The Lord empowers his end-time servant to restore Israel’s tribes to lands of inheritance: “He said: It is too small a thing for you to be my servant to raise up the tribes of Jacob and to restore those preserved of Israel. I will also appoint you to be a light to the Gentiles that my salvation may be to the end of the earth. I have created you and appointed you to be a covenant of the people, to restore the Land and reapportion the desolate estates, to say to the captives, Come forth! and to those in darkness, Show yourselves! They shall feed along the way and find pasture on all barren heights; they shall not hunger or thirst, nor be smitten by the heatwave or the sun: he who has mercy on them will guide them; he will lead them by springs of water. All my mountain ranges I will appoint as roads; my highways shall be on high. See these, coming from afar, these, from the northwest, and these, from the land of Sinim” (Isaiah 49:6, 8–12; cf. Isaiah 43:2; 51:11; 1 Nephi 20:20–21; 21:6, 8–12; 22:17; 2 Nephi 29:13).
The Lord’s coming to reign on the earth occurs when the house of Israel has prepared to meet God and has established Zion among them as in Enoch’s day: “Jehovah has made proclamation to the end of the earth: Tell the Daughter of Zion, See, your Salvation comes, his reward with him, his work preceding him.
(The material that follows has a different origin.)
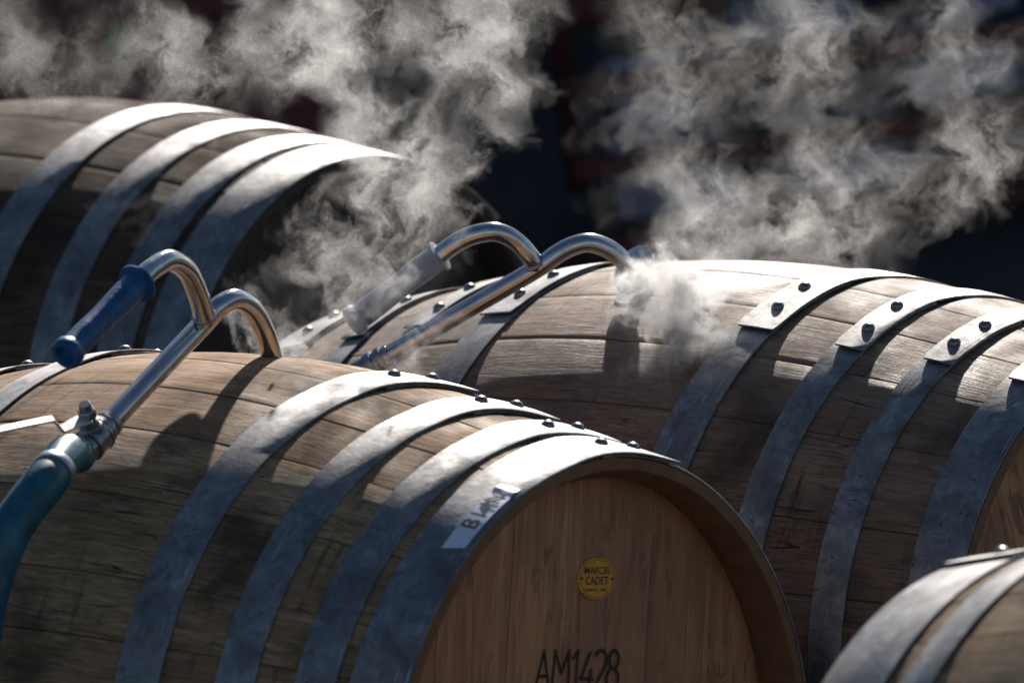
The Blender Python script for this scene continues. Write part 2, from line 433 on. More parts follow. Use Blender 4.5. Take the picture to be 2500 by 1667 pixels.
# bung holes: a closed dark disc, the hole's shade put into its colour, under each wand
for root, P_, T_, rr_ in ((A, PA, 70, .3585), (B, PB, 99.5, .362 * kb)):
    nr = P_(0, R(T_), 1); bm = bmesh.new()
    lathe(bm, [(-.012, .018), (.0002, .019), (.0006, .0205), (.0002, .0215)], P_(-.014 if root is B else 0, R(T_ + (1.5 if root is B else 0)), rr_), nr, 36)
    link('bung_hole', bm, M_HEAD_DARK, root, auto=40)

# ------------------------------------------------------------------ head marks on the lettered barrel
phi = R(-16)
HM = Matrix.Rotation(phi, 4, 'X')
XH = LB - REC
def hp(r, h, off=.0008):                    # r to the right, h up, on the head's face before its turn
    return Vector((XH + off, r, h))
def ribbon(bm, pts, wd, x):
    n = len(pts); L_, R_ = [], []
    for i, p in enumerate(pts):
        a = Vector(pts[max(i - 1, 0)]); b = Vector(pts[min(i + 1, n - 1)]); d = (b - a).normalized(); q = Vector((-d.y, d.x)) * wd / 2
        e = d * (wd * .35) * (-1 if i == 0 else 1 if i == n - 1 else 0)
        L_.append(bm.verts.new((x, p[0] + q.x + e.x, p[1] + q.y + e.y))); R_.append(bm.verts.new((x, p[0] - q.x + e.x, p[1] - q.y + e.y)))
    for i in range(n - 1):
        bm.faces.new((L_[i], L_[i + 1], R_[i + 1], R_[i]))
def arc(cx, cy, rx, ry, a0, a1, n=14): return [(cx + rx * math.cos(R(a0 + (a1 - a0) * i / n)), cy + ry * math.sin(R(a0 + (a1 - a0) * i / n))) for i in range(n + 1)]
GL = {'A': [[(0, 0), (.28, 1), (.56, 0)], [(.10, .36), (.46, .36)]],
      'M': [[(0, 0), (.06, 1), (.34, .42), (.62, 1), (.66, 0)]],
      '1': [[(0, .80), (.16, 1), (.14, 0)]],
      '4': [[(.34, .93), (.02, .28), (.50, .26)], [(.42, .50), (.34, 0)]],
      '2': [arc(.24, .74, .24, .26, 150, -35) + [(.02, .02), (.50, .03)]],
      '8': [arc(.26, .76, .19, .23, 0, 360, 20), arc(.23, .27, .24, .27, 0, 360, 20)]}
bm = bmesh.new()
# position of the lettering: lower left corner near r=-.03, h=.085 in the turned frame
def turned(r, h): v = HM.inverted() @ Vector((0, r, h)); return v.y, v.z
bx, by = turned(-.025, .131)
cx = bx; hgt = .035; k = 0
for ch, adv in (('A', .72), ('M', .86), ('1', .34), ('4', .58), ('2', .56), ('8', .5)):
    for st in [q for st_ in GL[ch] for q in ([st_] if len(st_) > 6 else [list(e_) for e_ in zip(st_, st_[1:])])]:
        ribbon(bm, [(cx + x * hgt * 1.0, by - hgt + y * hgt) for x, y in st], (.0031), XH + .0009 + k * .00004); k += 1
    cx += adv * hgt * .93
bmesh.ops.transform(bm, matrix=HM, verts=bm.verts)
bmesh.ops.recalc_face_normals(bm, faces=bm.faces)
link('lettering', bm, M_INK, A, smooth=False)

bx, by = turned(.0655, .1715)
badge = None
bm = bmesh.new()
lathe(bm, [(0, .0186), (.0012, .0186), (.0016, .0182)], (XH + .0006, bx, by), (1, 0, 0), 48)
OVAL = HM @ Matrix.Translation((0, bx, by)) @ Matrix.Diagonal((1, 1.42, 1, 1)) @ Matrix.Translation((0, -bx, -by))
bmesh.ops.transform(bm, matrix=OVAL, verts=bm.verts)
badge = link('badge', bm, M_BRASS, A, auto=30)
bm = bmesh.new()
ribbon(bm, arc(bx, by, .0166, .0166, 0, 360, 48), .0005, XH + .0024)
for s_ in (-1, 1):
    bmesh.ops.create_circle(bm, cap_ends=True, segments=14, radius=.0013, matrix=Matrix.Translation((XH + .0025, bx + s_ * .0149, by)) @ Matrix.Rotation(R(90), 4, 'Y'))
for x0, cnt in ((-.0108, 8), (-.0007, 2), (.0043, 6)):
    for j in range(cnt):
        xx = bx + x0 + j * .00115
        ribbon(bm, [(xx, by - .0112), (xx + rnd.uniform(-.0003, .0003), by - .0090)], .0005, XH + .0024)
        if j % 2 == 0: ribbon(bm, [(xx, by - .0101), (xx + .0009, by - .0101 + rnd.uniform(-.0005, .0005))], .0004, XH + .00245)
bmesh.ops.transform(bm, matrix=OVAL, verts=bm.verts)
bmesh.ops.recalc_face_normals(bm, faces=bm.faces)
link('badge_border', bm, M_BADGEINK, badge, smooth=False)

def text_mesh(body, size, M, mat, parent, name, sx=1.0, bend=None):
    cu = bpy.data.curves.new(name, 'FONT'); cu.body = body; cu.size = size; cu.align_x = 'CENTER'; cu.align_y = 'CENTER'; cu.offset = size * .012
    o = bpy.data.objects.new(name, cu); COL.objects.link(o)
    dg = bpy.context.evaluated_depsgraph_get(); me = bpy.data.meshes.new_from_object(o.evaluated_get(dg))
    bpy.data.objects.remove(o); bpy.data.curves.remove(cu)
    me.name = name
    for v in me.vertices:
        c = Vector((v.co.x * sx, v.co.y, 0))
        v.co = bend(c) if bend else M @ c
    me.materials.clear(); me.materials.append(mat)
    o = bpy.data.objects.new(name, me); COL.objects.link(o); o.parent = parent
    return o
# text plane: x -> +r, y -> +h, normal -> +x of the barrel
TP = Matrix(((0, 0, 1, 0), (1, 0, 0, 0), (0, 1, 0, 0), (0, 0, 0, 1)))
text_mesh('MARCEL', .0092, HM @ Matrix.Translation((XH + .0025, bx, by + .0068)) @ TP, M_BADGEINK, badge, 'badge_text', 1.08)
text_mesh('CADET', .0102, HM @ Matrix.Translation((XH + .0025, bx, by - .0022)) @ TP, M_BADGEINK, badge, 'badge_text', .98)

# label strip on the chime hoop of the lettered barrel
def onA(x, tdeg, dr): return PA(x, R(tdeg), prof(min(x, LB), .3585) + dr)
bm = bmesh.new(); x0, x1, ta, tb = .4125, .4335, 101.5, 118.5
rows = []
for i in range(41):
    t = ta + (tb - ta) * i / 40
    cr = .0016 * math.exp(-((t - 103.2) / .7) ** 2)
    rows.append([bm.verts.new(onA(x0 + (x1 - x0) * f + .0, t + (1.2 * (1 - f) if i == 40 else 0), .0034 + cr * (.4 + .6 * math.sin(3.1 * f + i * .35) ** 2))) for f in (0, .25, .5, .75, .92, 1)])
for i in range(40):
    for k_ in range(5): bm.faces.new((rows[i][k_], rows[i][k_ + 1], rows[i + 1][k_ + 1], rows[i + 1][k_]))
bmesh.ops.recalc_face_normals(bm, faces=bm.faces)
lab = link('label_strip', bm, M_LABEL, A)
def bendlab(c):                              # text x runs up the hoop (towards smaller angle), text y towards the belly
    t = 109.2 - math.degrees(c.x / .30); x = (x0 + x1) / 2 - c.y
    cr = .0016 * math.exp(-((t - 103.2) / .7) ** 2)
    return onA(x, t, .0039 + cr)
text_mesh('B14N', .0225, None, M_INK, lab, 'label_text', 1.05, bendlab)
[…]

They shall be called the holy people, the redeemed of Jehovah; and you shall be known as in demand, a city never deserted” (Isaiah 62:11–12; cf. cf. 3 Nephi 20:21–22); “From the west men will fear Jehovah Omnipotent, and from the rising of the sun his glory. For he will come [upon them] like a hostile torrent impelled by the Spirit of Jehovah. But he will come as Redeemer to Zion, to those of Jacob who repent of transgression” (Isaiah 59:19–20; cf. Moses 7:16–18).